■ Exercise objective
Start at the line containing "Model this scene", stop at the line containing "from mathutils.geometry import", and set down every line in that stretch exactly as written, and nothing else.

■ Materials provided
= = = = =
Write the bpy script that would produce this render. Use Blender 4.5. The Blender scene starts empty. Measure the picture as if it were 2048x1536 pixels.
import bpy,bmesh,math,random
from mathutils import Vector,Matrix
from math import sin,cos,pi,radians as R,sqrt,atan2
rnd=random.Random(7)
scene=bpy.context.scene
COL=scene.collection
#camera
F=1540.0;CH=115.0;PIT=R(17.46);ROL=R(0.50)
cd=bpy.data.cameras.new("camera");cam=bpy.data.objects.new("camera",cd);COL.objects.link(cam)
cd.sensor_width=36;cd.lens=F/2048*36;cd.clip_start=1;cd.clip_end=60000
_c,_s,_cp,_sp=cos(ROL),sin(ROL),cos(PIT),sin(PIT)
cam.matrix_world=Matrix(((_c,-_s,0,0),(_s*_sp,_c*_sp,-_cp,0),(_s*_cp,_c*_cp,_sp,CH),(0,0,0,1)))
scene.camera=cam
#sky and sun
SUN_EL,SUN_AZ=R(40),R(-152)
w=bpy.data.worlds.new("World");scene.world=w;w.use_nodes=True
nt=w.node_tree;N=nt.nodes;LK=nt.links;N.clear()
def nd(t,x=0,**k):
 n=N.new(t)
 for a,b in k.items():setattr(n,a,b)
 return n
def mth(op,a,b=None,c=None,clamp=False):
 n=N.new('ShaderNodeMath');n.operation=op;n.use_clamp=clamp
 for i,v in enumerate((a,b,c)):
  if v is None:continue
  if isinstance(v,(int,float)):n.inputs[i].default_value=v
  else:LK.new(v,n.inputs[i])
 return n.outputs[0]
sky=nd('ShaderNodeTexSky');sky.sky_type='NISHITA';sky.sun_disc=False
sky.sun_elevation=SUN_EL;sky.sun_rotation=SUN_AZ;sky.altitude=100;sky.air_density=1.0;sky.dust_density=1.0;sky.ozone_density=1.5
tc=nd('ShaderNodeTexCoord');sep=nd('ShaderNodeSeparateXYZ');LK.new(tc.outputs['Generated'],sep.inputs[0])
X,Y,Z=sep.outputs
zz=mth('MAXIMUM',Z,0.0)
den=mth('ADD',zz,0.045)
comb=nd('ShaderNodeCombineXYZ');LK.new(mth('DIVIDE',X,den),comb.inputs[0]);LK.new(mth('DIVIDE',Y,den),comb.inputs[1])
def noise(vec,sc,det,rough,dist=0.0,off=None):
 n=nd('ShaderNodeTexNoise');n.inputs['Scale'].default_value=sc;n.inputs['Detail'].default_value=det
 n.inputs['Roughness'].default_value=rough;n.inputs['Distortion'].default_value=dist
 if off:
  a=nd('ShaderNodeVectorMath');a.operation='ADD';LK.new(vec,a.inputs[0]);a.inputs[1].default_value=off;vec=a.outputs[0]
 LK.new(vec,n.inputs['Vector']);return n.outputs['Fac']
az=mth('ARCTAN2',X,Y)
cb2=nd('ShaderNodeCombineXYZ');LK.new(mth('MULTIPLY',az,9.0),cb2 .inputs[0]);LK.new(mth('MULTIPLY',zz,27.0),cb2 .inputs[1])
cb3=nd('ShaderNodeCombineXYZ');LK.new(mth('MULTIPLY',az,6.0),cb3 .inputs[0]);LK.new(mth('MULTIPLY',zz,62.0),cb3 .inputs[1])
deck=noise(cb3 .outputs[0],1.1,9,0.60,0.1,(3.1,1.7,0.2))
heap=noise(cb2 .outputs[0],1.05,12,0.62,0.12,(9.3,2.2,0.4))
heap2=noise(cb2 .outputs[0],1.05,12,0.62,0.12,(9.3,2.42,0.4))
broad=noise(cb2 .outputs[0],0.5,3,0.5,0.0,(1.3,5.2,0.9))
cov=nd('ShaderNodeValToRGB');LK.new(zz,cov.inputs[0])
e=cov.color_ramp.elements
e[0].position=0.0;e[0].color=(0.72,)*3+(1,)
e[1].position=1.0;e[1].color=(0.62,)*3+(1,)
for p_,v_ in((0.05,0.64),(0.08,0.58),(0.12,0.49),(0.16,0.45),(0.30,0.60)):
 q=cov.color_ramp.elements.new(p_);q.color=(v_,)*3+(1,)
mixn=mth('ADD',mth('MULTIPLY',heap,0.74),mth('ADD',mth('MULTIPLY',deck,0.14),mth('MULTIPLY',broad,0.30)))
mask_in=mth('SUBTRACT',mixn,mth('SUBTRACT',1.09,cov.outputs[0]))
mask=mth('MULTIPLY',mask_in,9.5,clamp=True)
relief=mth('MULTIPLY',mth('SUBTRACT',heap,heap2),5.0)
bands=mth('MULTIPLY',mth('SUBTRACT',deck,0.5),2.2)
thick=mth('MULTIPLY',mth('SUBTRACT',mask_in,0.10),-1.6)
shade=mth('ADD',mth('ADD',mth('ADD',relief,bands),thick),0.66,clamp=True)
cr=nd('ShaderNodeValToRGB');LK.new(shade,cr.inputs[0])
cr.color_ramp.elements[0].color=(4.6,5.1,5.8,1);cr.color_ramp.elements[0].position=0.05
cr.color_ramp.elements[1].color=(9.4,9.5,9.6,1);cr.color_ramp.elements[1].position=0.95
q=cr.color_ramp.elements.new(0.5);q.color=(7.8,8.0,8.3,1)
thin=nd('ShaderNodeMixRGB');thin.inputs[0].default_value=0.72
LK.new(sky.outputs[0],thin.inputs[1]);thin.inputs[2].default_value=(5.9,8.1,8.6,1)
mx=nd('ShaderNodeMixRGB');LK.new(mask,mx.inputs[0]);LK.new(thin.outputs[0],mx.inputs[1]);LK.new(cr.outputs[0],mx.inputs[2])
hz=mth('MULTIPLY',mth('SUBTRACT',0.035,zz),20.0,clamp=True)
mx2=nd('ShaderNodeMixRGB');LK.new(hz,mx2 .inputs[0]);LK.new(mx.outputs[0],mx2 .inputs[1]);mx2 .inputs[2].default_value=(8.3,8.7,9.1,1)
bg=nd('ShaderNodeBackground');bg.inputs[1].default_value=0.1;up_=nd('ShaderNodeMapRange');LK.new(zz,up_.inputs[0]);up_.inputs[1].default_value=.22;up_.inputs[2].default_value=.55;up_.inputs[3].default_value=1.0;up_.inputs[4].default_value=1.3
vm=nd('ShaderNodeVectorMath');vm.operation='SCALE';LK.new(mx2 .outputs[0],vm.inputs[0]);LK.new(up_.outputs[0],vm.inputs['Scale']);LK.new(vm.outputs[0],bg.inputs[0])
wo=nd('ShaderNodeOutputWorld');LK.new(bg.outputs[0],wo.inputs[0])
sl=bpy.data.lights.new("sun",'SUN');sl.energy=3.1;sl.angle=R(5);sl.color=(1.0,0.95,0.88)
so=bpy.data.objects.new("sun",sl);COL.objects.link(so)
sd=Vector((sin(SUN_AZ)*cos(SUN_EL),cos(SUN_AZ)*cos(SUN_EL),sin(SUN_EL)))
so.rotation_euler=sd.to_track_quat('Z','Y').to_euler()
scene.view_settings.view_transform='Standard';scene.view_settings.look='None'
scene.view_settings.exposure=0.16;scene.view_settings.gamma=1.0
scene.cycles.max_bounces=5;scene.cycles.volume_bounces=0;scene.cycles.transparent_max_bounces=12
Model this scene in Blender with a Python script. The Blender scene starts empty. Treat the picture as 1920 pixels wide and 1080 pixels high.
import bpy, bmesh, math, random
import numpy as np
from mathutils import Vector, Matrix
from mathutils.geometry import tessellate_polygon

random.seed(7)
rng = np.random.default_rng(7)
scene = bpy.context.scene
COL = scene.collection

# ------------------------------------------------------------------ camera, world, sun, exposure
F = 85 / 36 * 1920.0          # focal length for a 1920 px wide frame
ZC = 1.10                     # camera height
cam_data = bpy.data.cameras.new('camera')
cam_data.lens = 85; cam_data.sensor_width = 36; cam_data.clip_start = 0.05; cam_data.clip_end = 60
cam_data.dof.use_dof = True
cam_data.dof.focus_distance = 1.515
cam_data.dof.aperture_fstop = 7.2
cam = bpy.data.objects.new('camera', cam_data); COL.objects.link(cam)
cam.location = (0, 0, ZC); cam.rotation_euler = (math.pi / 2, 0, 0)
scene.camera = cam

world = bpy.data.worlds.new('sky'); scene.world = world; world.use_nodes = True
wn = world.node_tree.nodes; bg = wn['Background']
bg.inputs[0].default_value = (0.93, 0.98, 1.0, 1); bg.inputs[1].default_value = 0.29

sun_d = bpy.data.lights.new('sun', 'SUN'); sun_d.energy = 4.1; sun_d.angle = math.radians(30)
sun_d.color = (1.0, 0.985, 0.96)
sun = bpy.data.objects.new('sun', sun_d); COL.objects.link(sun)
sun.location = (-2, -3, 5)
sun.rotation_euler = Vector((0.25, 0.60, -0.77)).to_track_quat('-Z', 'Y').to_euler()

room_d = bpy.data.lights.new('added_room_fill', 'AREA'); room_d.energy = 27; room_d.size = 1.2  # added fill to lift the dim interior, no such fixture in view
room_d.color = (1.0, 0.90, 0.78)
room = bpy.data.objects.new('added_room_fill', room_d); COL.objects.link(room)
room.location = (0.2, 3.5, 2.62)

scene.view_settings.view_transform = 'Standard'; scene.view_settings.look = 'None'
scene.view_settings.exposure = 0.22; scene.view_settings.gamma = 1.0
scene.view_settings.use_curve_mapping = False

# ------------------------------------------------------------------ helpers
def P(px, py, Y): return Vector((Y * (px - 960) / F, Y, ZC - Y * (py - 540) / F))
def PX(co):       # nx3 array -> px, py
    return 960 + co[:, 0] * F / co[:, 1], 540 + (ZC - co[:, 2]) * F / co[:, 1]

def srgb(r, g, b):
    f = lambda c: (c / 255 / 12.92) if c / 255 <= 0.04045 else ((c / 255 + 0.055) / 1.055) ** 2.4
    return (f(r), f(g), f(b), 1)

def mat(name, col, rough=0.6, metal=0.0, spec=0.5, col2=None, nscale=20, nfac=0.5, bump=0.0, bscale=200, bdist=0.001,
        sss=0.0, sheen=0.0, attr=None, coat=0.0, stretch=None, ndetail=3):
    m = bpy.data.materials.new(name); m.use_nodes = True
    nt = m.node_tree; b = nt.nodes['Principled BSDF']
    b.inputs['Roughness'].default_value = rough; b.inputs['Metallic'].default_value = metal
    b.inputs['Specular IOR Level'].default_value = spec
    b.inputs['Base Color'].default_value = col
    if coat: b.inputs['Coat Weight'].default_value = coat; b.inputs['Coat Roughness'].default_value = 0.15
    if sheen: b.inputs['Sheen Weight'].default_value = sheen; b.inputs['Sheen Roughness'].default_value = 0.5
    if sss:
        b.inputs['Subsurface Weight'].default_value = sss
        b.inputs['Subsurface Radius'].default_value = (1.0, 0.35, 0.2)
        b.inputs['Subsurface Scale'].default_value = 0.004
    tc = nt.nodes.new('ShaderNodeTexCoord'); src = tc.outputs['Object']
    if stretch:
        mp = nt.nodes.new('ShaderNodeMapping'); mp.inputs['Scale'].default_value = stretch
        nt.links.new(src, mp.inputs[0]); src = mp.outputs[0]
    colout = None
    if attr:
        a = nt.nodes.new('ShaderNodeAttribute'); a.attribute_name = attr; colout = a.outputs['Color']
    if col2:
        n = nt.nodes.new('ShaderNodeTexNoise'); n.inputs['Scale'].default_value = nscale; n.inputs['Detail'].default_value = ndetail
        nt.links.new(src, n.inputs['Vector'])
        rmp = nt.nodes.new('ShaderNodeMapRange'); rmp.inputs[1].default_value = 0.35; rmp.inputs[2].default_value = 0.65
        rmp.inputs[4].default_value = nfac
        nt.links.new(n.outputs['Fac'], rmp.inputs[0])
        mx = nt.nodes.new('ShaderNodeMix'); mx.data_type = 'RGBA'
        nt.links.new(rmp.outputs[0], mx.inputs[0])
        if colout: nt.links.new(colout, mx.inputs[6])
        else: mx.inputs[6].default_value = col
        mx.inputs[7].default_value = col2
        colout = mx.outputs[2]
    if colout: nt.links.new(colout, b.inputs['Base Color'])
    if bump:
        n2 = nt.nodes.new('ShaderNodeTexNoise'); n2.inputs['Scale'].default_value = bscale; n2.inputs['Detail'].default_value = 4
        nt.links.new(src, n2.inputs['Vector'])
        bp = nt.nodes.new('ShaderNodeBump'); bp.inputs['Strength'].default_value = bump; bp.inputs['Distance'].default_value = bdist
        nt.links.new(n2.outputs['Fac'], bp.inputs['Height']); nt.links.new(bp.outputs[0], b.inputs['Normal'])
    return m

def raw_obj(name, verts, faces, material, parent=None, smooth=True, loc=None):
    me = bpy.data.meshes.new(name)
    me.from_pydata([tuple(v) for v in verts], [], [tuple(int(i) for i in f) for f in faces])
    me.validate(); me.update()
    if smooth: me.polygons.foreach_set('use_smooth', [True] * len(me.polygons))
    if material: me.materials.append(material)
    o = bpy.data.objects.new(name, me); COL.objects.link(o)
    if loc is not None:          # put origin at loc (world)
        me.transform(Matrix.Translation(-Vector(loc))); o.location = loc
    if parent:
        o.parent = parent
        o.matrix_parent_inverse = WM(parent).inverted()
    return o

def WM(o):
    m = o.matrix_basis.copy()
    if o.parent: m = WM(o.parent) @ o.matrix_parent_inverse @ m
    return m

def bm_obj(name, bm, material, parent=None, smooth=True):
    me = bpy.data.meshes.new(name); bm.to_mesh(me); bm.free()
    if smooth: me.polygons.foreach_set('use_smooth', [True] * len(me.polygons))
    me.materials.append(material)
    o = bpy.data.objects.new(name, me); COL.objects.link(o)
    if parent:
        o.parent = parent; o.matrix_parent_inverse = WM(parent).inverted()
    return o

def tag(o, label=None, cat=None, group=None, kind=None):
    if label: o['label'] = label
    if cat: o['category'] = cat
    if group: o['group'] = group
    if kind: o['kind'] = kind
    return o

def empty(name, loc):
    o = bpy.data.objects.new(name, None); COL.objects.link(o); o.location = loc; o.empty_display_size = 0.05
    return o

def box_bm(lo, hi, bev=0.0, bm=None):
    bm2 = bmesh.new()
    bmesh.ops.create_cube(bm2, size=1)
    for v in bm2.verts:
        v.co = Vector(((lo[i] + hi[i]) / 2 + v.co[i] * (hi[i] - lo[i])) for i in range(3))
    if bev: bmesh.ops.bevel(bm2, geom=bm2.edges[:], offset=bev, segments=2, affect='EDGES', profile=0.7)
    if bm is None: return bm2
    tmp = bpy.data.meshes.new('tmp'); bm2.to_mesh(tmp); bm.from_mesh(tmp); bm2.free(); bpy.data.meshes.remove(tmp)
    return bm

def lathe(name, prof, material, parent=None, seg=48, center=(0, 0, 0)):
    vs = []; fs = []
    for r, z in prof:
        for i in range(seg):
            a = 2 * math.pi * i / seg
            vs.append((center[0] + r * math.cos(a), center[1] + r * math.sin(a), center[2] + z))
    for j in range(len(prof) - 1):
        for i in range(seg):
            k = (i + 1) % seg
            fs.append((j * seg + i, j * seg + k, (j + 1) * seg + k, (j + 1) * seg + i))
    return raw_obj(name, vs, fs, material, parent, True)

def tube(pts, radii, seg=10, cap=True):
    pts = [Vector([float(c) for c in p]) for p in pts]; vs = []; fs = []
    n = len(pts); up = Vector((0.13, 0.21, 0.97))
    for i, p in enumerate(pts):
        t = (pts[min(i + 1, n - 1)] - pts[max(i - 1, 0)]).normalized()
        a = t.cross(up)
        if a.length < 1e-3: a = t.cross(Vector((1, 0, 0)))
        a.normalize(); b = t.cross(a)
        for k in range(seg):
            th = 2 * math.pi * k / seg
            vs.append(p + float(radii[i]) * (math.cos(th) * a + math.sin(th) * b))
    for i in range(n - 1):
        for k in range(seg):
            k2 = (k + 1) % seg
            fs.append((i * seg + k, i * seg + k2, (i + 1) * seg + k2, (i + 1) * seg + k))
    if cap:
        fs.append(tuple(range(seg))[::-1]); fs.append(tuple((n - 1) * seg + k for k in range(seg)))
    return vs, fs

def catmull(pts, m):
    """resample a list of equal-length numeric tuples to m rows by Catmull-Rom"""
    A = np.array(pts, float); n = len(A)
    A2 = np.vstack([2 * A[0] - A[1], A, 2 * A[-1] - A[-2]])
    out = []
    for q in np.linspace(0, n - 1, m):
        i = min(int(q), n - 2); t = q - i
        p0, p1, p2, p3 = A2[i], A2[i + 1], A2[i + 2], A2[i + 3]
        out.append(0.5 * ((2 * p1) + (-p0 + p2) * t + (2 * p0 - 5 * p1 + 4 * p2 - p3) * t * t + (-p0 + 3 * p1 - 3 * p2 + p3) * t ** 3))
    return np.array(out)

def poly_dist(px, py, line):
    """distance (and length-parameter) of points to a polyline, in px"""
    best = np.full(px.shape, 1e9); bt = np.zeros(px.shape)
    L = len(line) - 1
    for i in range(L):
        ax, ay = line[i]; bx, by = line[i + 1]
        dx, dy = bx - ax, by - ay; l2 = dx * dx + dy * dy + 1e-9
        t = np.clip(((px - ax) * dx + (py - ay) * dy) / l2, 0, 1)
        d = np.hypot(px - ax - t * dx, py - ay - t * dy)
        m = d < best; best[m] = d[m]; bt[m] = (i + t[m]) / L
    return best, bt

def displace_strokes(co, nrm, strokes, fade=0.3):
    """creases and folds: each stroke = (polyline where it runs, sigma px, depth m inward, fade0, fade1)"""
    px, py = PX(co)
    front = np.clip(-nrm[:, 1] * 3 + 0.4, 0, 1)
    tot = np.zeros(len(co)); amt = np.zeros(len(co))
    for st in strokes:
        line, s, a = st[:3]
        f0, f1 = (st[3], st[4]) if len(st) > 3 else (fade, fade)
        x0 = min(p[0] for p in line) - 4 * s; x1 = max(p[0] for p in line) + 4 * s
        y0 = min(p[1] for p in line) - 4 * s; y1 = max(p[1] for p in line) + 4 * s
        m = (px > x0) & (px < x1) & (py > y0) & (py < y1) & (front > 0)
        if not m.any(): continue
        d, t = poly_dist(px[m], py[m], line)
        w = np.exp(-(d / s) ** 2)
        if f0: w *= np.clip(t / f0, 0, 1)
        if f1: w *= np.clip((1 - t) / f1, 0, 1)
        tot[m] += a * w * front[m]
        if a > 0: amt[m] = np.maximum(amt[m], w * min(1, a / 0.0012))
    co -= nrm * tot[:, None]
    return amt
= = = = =
■ Expected output
Model this scene in Blender with a Python script. The Blender scene starts empty. Treat the picture as 1920 pixels wide and 1080 pixels high.
import bpy, bmesh, math, random
import numpy as np
from mathutils import Vector, Matrix
from mathutils.geometry import tessellate_polygon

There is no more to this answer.